Il faudrait donc en conclure que cette séquence correspond à la catégorie du « syntagme alterné ». Mais Christian Metz définit la catégorie d’une manière qui ne va pas non plus sans poser problème :
« le montage présente par alternance deux ou plusieurs séries événementielles de façon telle qu’à l’intérieur de chaque série les rapports temporels soient de consécution mais qu’entre les séries prises en bloc le rapport temporel soit de simultanéité (ce qu’on peut traduire par la formule : “Alternance des images = simultanéité des faits”). » 546
Or, entre les deux mini-séries, même « prises en bloc », l’alternance des images n’est pas du tout égale à une simultanéité des faits. D’une mini-série à l’autre, les faits présentés à l’image 547 sont sans doute possible dans un rapport de succession. C’est là encore le son qui garantit la succession des images, précisément parce que la seule simultanéité qui a lieu entre les deux mini-séries se fait au plan sonore : c’est une véritable simultanéité, qui n’a pas besoin d’être inférée mentalement par le spectateur d’après une alternance de fait 548 . Les cris de Marianne, montés sur le visage de Martin (qui d’ailleurs semble réagir à ces cris) 549 , permettent ensuite de comprendre que les propos de Gérard, dans le plan qui suit, succèdent à ces cris et, par voie de conséquence, succèdent aussi à ce qui se déroulait sur la terrasse. Certes, on peut toujours dire que Marianne et Gérard se disputent pendant que Lolla et Martin prennent leur petit déjeuner, si l’on fait référence aux actions générales. Mais il ne s’agit plus alors exactement de ce qui est présenté sur la bande image et le problème du statut sémiologique de cette séquence reste entier. La séquence ne peut donc être rangée non plus dans la catégorie du « syntagme alterné ». Ni « syntagme parallèle », ni « syntagme alterné », sa nature reste indécidable.

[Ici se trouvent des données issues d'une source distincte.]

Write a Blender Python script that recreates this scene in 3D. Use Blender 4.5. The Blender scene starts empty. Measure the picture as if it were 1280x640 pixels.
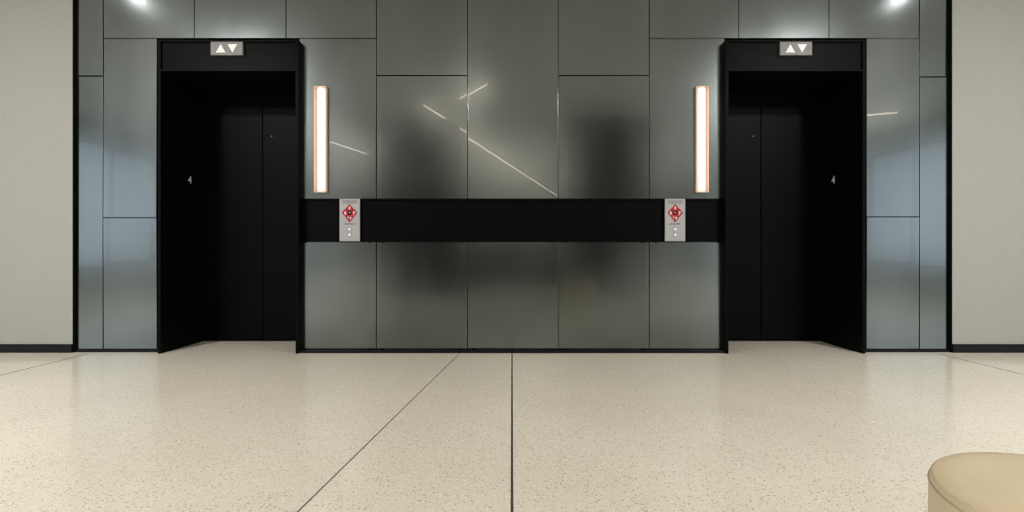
import bpy, bmesh, math, random
from mathutils import Vector, Matrix
random.seed(4)
S=0.00604; F=600.0; D=S*F; CH=0.779; HZ=312.0; CX=640.0
def X(px,y=0.0): return (px-CX)/F*(D+y)
def Z(py,y=0.0): return CH+(HZ-py)/F*(D+y)
scene=bpy.context.scene
# ------------------------------------------------------------ materials
def mat(name,col,rough=.5,metal=0,coat=0,coatr=.05,emis=None,estr=0,spec=.5):
    m=bpy.data.materials.new(name); m.use_nodes=True
    b=m.node_tree.nodes['Principled BSDF']
    b.inputs['Base Color'].default_value=(*col,1)
    b.inputs['Roughness'].default_value=rough
    b.inputs['Metallic'].default_value=metal
    b.inputs['Coat Weight'].default_value=coat
    b.inputs['Coat Roughness'].default_value=coatr
    b.inputs['Specular IOR Level'].default_value=spec
    if emis:
        b.inputs['Emission Color'].default_value=(*emis,1)
        b.inputs['Emission Strength'].default_value=estr
    return m
def nd(m,t,**k):
    n=m.node_tree.nodes.new(t)
    for a,v in k.items(): setattr(n,a,v)
    return n
def noisecol(m,c1,c2,scale,detail=4,lo=.35,hi=.65,stretch=(1,1,1),rough=None,bump=0,bscale=None):
    nt=m.node_tree; L=nt.links; b=nt.nodes['Principled BSDF']
    tc=nd(m,'ShaderNodeTexCoord'); mp=nd(m,'ShaderNodeMapping'); mp.inputs['Scale'].default_value=stretch
    L.new(tc.outputs['Object'],mp.inputs[0])
    n=nd(m,'ShaderNodeTexNoise'); n.inputs['Scale'].default_value=scale; n.inputs['Detail'].default_value=detail
    L.new(mp.outputs[0],n.inputs['Vector'])
    r=nd(m,'ShaderNodeValToRGB'); r.color_ramp.elements[0].position=lo; r.color_ramp.elements[1].position=hi
    r.color_ramp.elements[0].color=(*c1,1); r.color_ramp.elements[1].color=(*c2,1)
    L.new(n.outputs['Fac'],r.inputs[0]); L.new(r.outputs[0],b.inputs['Base Color'])
    if rough:
        mr=nd(m,'ShaderNodeMapRange'); mr.inputs['From Min'].default_value=.3; mr.inputs['From Max'].default_value=.7
        mr.inputs['To Min'].default_value=rough[0]; mr.inputs['To Max'].default_value=rough[1]
        L.new(n.outputs['Fac'],mr.inputs[0]); L.new(mr.outputs[0],b.inputs['Roughness'])
    if bump:
        n2=nd(m,'ShaderNodeTexNoise'); n2.inputs['Scale'].default_value=bscale or scale; n2.inputs['Detail'].default_value=2
        L.new(tc.outputs['Object'],n2.inputs['Vector'])
        bp=nd(m,'ShaderNodeBump'); bp.inputs['Strength'].default_value=bump; bp.inputs['Distance'].default_value=.01
        L.new(n2.outputs['Fac'],bp.inputs['Height']); L.new(bp.outputs[0],b.inputs['Normal'])
    return m
M={}
M['steel']=noisecol(mat('patinated_steel',(.2,.22,.22),.22,1,.35,.01),(.175,.202,.202),(.215,.243,.243),2.0,2,.3,.7,(1,1,.45),rough=(.18,.24))
M['black']=noisecol(mat('black_powder_coat',(.006,.006,.006),.42,spec=.05),(.002,.002,.0022),(.0035,.0035,.0035),30,3)
M['blackdoor']=mat('black_door_laminate',(.0025,.0025,.0028),.4,spec=.05)
M['gap']=mat('dark_joint',(.01,.01,.01),.7,spec=.1)
M['paint']=noisecol(mat('greige_wall_paint',(.42,.41,.38),.75),(.315,.315,.29),(.335,.335,.31),90,3,bump=.15,bscale=220)
M['white']=mat('ceiling_white',(.75,.74,.72),.8)
M['base']=mat('black_rubber_base',(.008,.008,.010),.5,spec=.15)
M['silver']=noisecol(mat('brushed_stainless',(.6,.6,.6),.5,.3),(.16,.16,.15),(.22,.22,.21),40,3,stretch=(1,1,12))
M['plate']=mat('satin_plate',(.42,.42,.43),.45,.3)
M['red']=mat('red_print',(.42,.015,.02),.5)
M['whitep']=mat('white_print',(.75,.75,.75),.5)
M['lit']=mat('lit_arrow',(.7,.7,.68),.5,emis=(1,1,.97),estr=.25)
M['greyp']=mat('grey_print',(.2,.2,.2),.5)
M['copper']=mat('copper_housing',(.68,.50,.41),.4,.3)
M['led']=mat('led_diffuser',(1,.95,.9),.4,emis=(1,.89,.80),estr=3.4)
M['strip']=mat('linear_led',(1,1,1),.4,emis=(1,.85,.7),estr=24)
M['added_reflection_column']=mat('charcoal_reflection_column',(.008,.008,.009),.5,spec=.2)
M['fabric']=mat('charcoal_reflection_sofa',(.012,.012,.014),.85,spec=.2)
M['leather']=noisecol(mat('cream_leather',(.6,.5,.33),.42),(.58,.475,.31),(.64,.535,.36),6,4,bump=.12,bscale=300)
M['piping']=mat('tan_piping',(.48,.38,.24),.45)
M['backwall']=mat('back_wall_paint',(.35,.35,.34),.8)
M['farwall']=mat('far_wall_paint',(.45,.45,.44),.8)
M['glass']=mat('grey_mullion',(.08,.08,.08),.4)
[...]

Christian Metz, Essais sur la signification au cinéma, op. cit., p. 127.
Ibid., p. 130.
Il n’est pas inutile de rappeler que dans le cadre de la « grande syntagmatique », le terme image ne renvoie qu’aux images visuelles, « abstraction faite de l’élément sonore et parlé ». Cf. ibid., p. 122.
Pour illustrer la catégorie du « syntagme alterné », Christian Metz fait référence à un « exemple-type » (et qui a d’ailleurs l’inconvénient de rester théorique) : « images de poursuivants, puis image des poursuivis, puis images des poursuivants, etc… » Cf. op. cit., p. 130. Dans ce type de séquences, l’alternance est en effet une conséquence temporelle du médium cinématographique qui oblige, en ce qui concerne la bande image et si l’on met de côté le cas particulier du split-screen, à organiser une simultanéité en succession. C’est au spectateur à déduire mentalement de la succession la simultanéité et à songer que les poursuivis ne courent que parce qu’ils ont, en même temps qu’ils courent, des poursuivants à leurs trousses.
Alors que les cris de Marianne retentissent encore, Martin fait une sorte de grimace de malaise.